信じてはいけない 民主主義を壊すフェイクニュースの正体 (朝日新書)
 

 昨年の米大統領選挙で問題となったフェイクニュース。朝日新聞記者の平さんは、個人ブログ「新聞紙学的」で、米大統領選をめぐるフェイクニュースの現状、それに関連した国内外の動きを追っていた。それらをまとめた大幅に加筆したのが本書だ。

kaztaira.wordpress.com

主にアメリカにおけるフェイクニュースの現状とその背景、それらに対する対応といった今知っておくべきことがまとまっている。日本の報道ではなかなかわかりづらい、アメリカを中心とする海外の動向が詳しい。

フェイクニュースが政治や社会を動かすほどに存在感を増す背景にあるひとつが、インターネットというインフラだ。
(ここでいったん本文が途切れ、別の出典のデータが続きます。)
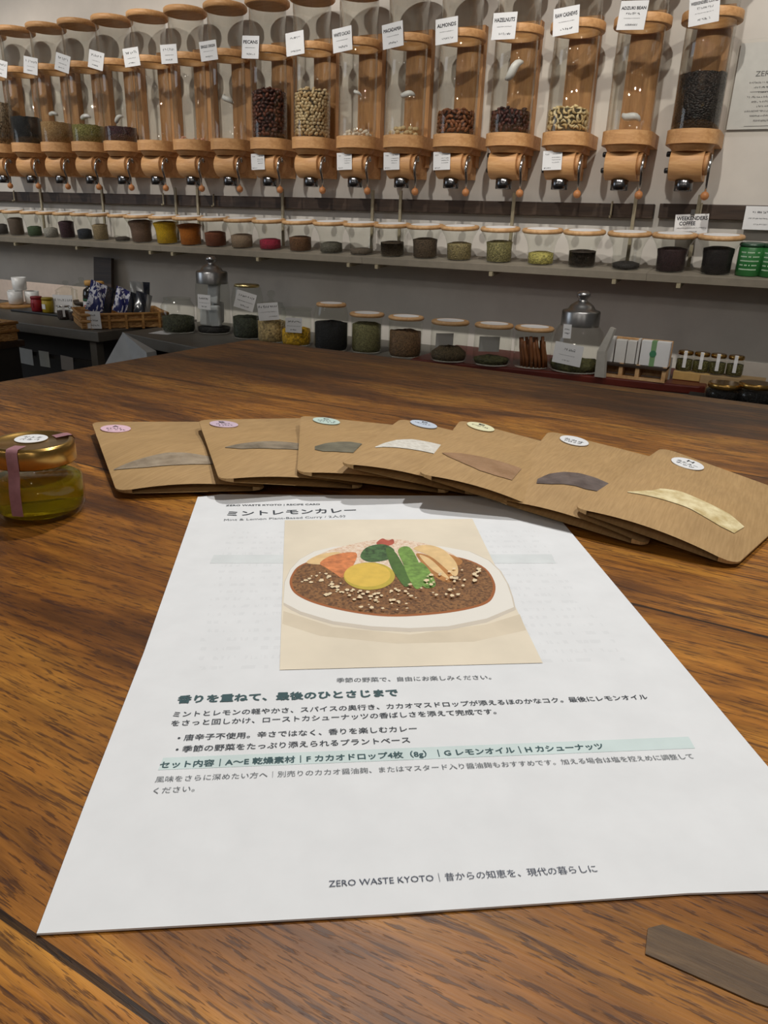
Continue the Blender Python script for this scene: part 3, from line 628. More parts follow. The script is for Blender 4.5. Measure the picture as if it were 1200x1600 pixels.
fill('black_seeds', 'jet black seeds filling a third of the dispenser near the left end', 'seeds', 1, zat(1, 181), grain('black_seed', [(14, 15, 18), (26, 28, 32), (38, 42, 46)], 500, .5), 2)
fill('tan_grain', 'small tan grains in the dispenser right of the black seeds', 'grain', 2, zat(2, 190), grain('tan_grain', [(150, 112, 66), (190, 150, 98), (206, 172, 122)], 420, .6), 3)
fill('green_beans', 'small yellow-green beans in a dispenser of the left half', 'beans', 3, zat(3, 194), grain('green_bean', [(104, 98, 46), (150, 144, 76), (176, 168, 104)], 330, .5), 4)
fill('purple_beans', 'dark purple beans in the dispenser right of the green beans', 'beans', 4, zat(4, 197), grain('purple_bean', [(40, 20, 26), (64, 34, 42), (86, 50, 58)], 260, .4), 5)
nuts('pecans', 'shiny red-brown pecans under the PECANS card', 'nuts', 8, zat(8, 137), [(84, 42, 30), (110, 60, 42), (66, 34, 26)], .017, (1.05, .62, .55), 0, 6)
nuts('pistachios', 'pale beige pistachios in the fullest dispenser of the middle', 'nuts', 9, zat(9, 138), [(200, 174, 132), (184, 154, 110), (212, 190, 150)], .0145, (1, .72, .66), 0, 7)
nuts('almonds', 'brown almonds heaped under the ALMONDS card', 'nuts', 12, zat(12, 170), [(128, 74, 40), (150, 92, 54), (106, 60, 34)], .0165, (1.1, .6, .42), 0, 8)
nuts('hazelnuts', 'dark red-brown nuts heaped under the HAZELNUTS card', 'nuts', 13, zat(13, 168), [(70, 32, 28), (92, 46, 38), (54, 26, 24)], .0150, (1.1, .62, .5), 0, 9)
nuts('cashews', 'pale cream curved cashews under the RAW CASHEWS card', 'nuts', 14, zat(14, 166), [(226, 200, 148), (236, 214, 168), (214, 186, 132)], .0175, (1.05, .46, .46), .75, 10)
fill('coffee_beans', 'dark coffee filling most of the rightmost dispenser', 'coffee', 16, zat(16, 110), grain('coffee_bean', [(18, 13, 12), (36, 28, 25), (54, 43, 38)], 170, .5, (1, 1, 1.6)), 11)
few('white_cacao_pieces', 'few white cacao pieces in the bottom under the WHITE CACAO card', 'cacao', 10, 26, (232, 222, 204), .014, 12)
few('macadamia_nuts', 'few pale macadamia nuts in the bottom under the MACADAMIA card', 'nuts', 11, 24, (220, 196, 150), .016, 13)
few('pink_crumbs', 'few pinkish crumbs in the bottom of a nearly empty dispenser', 'crumbs', 6, 16, (222, 170, 150), .008, 14)
# small white packets showing inside some dispensers
for i, px, py, ro, sc_, where in ((2, 86, 178, 24, .9, 'above the tan grains'), (3, 135, 183, 14, 1, 'above the green beans'), (4, 190, 186, -14, .9, 'above the purple beans'), (7, 356, 155, 50, 1, 'in the empty dispenser left of the pecans'),
        (10, 559, 145, 48, .6, 'under the WHITE CACAO card'), (11, 637, 148, 18, 1, 'under the MACADAMIA card'), (13, 803, 110, -30, 1.35, 'under the HAZELNUTS card'), (15, 986, 183, 30, 1.1, 'low in the ADZUKI BEAN dispenser')):
    p = at_y(px, py, DY - .03); m_ = MB(); pts = []; rs_ = []
    for q in range(9):
        s_ = q / 8 - .5; pts.append((s_ * .042 * sc_, .012 * (1 - 4 * s_ * s_) * -1, .006 * math.sin(s_ * 5) * sc_)); rs_.append(max(.0012, .0085 * sc_ * math.sqrt(max(.02, 1 - 3.6 * s_ * s_))))
    m_.tube(pts, rs_, 10); xx = max(DX[i] - .026, min(DX[i] + .026, p.x))
    o = m_.obj('white_packet', M_porc, None, (xx, DY - .026, p.z), (0, math.radians(ro), 0)); tag(o, 'small white packet against the glass ' + where, 'packet', 'white packets inside the dispensers')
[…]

だが、こうした問題は何も今突然出てきたわけではない。

本書でもたびたび引用されるが、アメリカの政治学者、キャス・サンスティーンは、2001年の著書「インターネットは民主主義の敵か」で、メディア空間の分断と、真偽不明な情報の氾濫の影響をすでに指摘している。

「インターネットの父」ティム・バーナーズ=リーは今年3月に来日して行った講演で、分散型から中央集約型になりつつあるネットの現状において、合わせて個人情報の扱い、フェイクニュースへの懸念を示したが、10年以上前から警鐘を鳴らしてきたという。

今後克服していくためにも、まずは現状把握が必要であり、本書はその大きな助けになる。